Slowing global demand
BHP fell 5.5 percent to A$29.97 in Sydney. Aluminum Corp. of China Ltd., the nation’s No. 1 producer of the metal, lost 3.2 percent to HK$3.93, while PetroChina Co., the nation’s largest oil producer, retreated 3.2 percent to HK$5.81.
Concern the global economic slump will deepen drove the Reuters/Jefferies CRB Index of 19 commodities prices to its lowest level yesterday since June 2002. Crude oil tumbled 6.9 percent in New York, the steepest drop since Jan. 27, while copper futures slumped 7.2 percent, the most since Oct. 30.
Sony lost 3.7 percent to 1,598 yen on concern global demand for its televisions and video-game consoles will slow further. The company reported a 95 percent plunge in third-quarter profit on Jan. 29. Canon Inc., the world’s biggest digital-camera maker, slid 2.5 percent to 2,305 yen.
Earnings deterioration
The Federal Reserve Bank of New York’s general economic index sank to the lowest level since records began in 2001. That gauge, released on Tuesday, followed a report this month showing that U.S. consumer confidence was near its lowest since 1981.
CSR plunged 15 percent to A$1.255, the lowest since March 2001. The company said it expects less profit as Australian housing approvals at an eight-year low saps demand for glass, insulation and plaster board. Aluminum prices also dropped 30 percent in the last three months, trimming profits from making the lightweight metal.
“There are looming prospects that corporate earnings will deteriorate even further,” Hiroichi Nishi, an equities manager at Nikko Cordial Securities Inc., said in an interview with Bloomberg Television. “We’re getting ever closer to historic lows, and that weighs on investor sentiment as well.”

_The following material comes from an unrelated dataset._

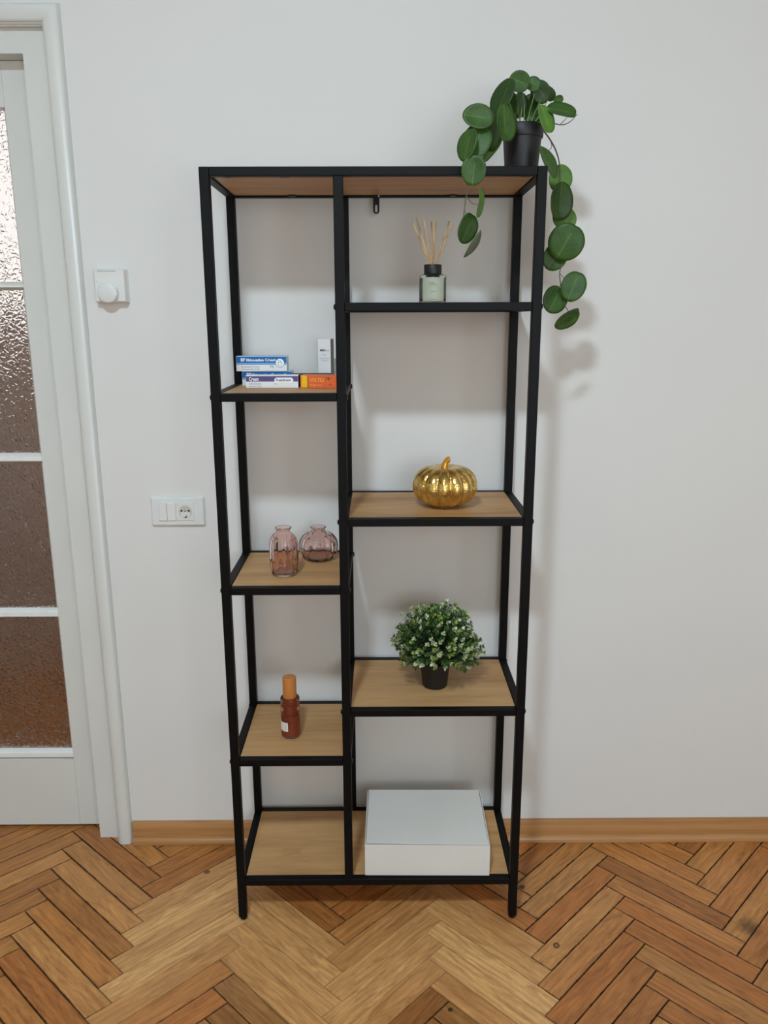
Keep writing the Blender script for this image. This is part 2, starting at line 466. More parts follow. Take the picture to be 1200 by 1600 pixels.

ProMOS, Taiwan’s most unprofitable maker of computer-memory chips, dropped 7 percent to NT$1.47 as bondholders demanded $326.9 million in debt payments, more than triple the company has available.
Fortescue Metals Group Ltd. jumped 15 percent to A$3.06, after Australia’s third-largest iron ore exporter after the Herald Sun reported that China Investment Corp. and Anglo- American Plc were in talks to acquire stakes in the company.